In seiner prägenden Rolle als Bundespräsident nahm Heuss den Umgang mit der Geschichte ernst und etablierte einen ersten historischen Deutungsrahmen für die Erinnerung an die Verbrechen der NS-Zeit – gegen alle zeitgenössische Beschwichtigung und ein verbreitetes Beschweigen. Gegen die „Schlussstrichmentalität“ entwickelte und verteidigte er den Begriff der „Kollektivscham“, den er im Dezember 1949 in einer Ansprache bei der christlich-jüdischen Gesellschaft der deutschen Öffentlichkeit mit den Worten ins Gewissen rief: „Es hat keinen Sinn, um die Dinge herumzureden. Das teuflische Unrecht, das sich an dem jüdischen Volk vollzogen hat, muss zur Sprache gebracht werden.“

Demokratie als Lebensform

Die Notwendigkeit, sich der eigenen Geschichte zu stellen, war für Heuss konstitutiver Teil der von ihm leidenschaftlich verkörperten „Demokratie als Lebensform“. Dazu gehörte auch der Impetus, mit dem sich Heuss 1948 dem Jahrestag der Revolution von 1848 näherte – ein Jubiläum, das mit heftigsten ideologischen Kämpfen zwischen Ost und West verknüpft war. Was 1848 „auf der Tagesordnung der Geschichte“ stand und „unerledigt“ geblieben sei, müsse jetzt, so Heuss, vollendet werden: der „Kampf um die verfassungsrechtliche Struktur einer deutschen Einheit und um die Ausgestaltung der staatsbürgerlichen Freiheitsrechte“. Und zum Kernstück dieses Auftrags erklärte er den „Willen zur demokratischen Selbstgestaltung der Nation in freier Verantwortung der besten Männer und Frauen“. Es müsse endlich gelingen, den Deutschen die „Angst vor dem Atem der Freiheit“ zu nehmen.

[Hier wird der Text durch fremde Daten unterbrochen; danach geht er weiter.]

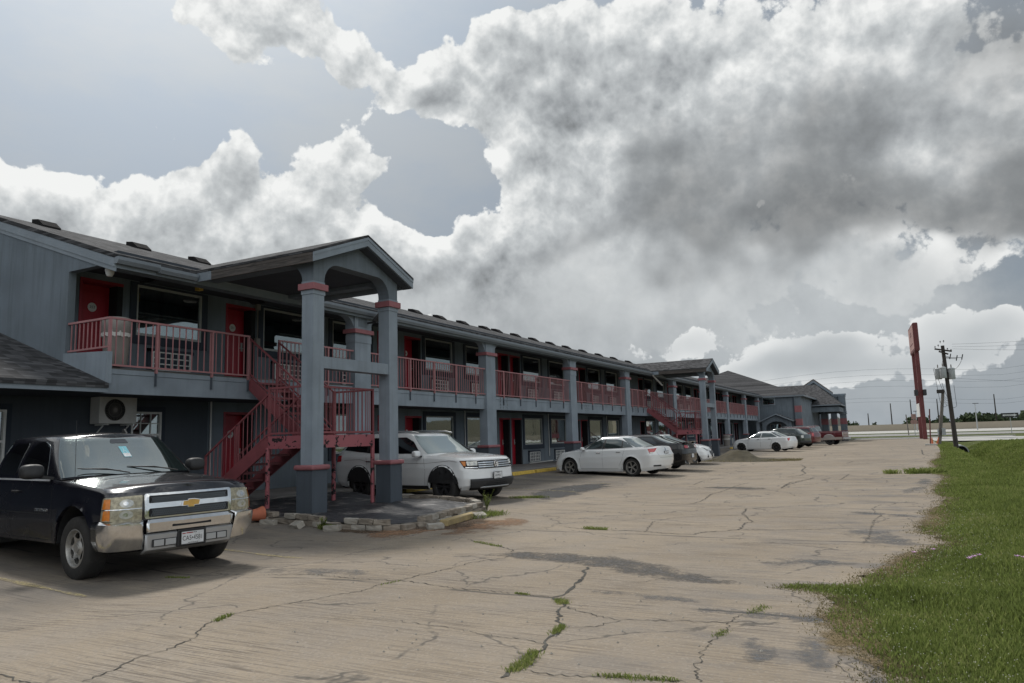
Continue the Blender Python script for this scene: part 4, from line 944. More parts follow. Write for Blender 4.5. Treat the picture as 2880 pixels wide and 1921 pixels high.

Theodor Heuss sei, so würdigte Thomas Dehler einmal den Parteifreund und Staatsmann, ein „Sinnbild unverzagter und verantwortungsbewusster Liberalität“. Um das Staatsverständnis der jungen Bundesrepublik und ihre demokratische Lebensform machte sich der vor 140 Jahren geborene Heuss damit unzweifelhaft verdient.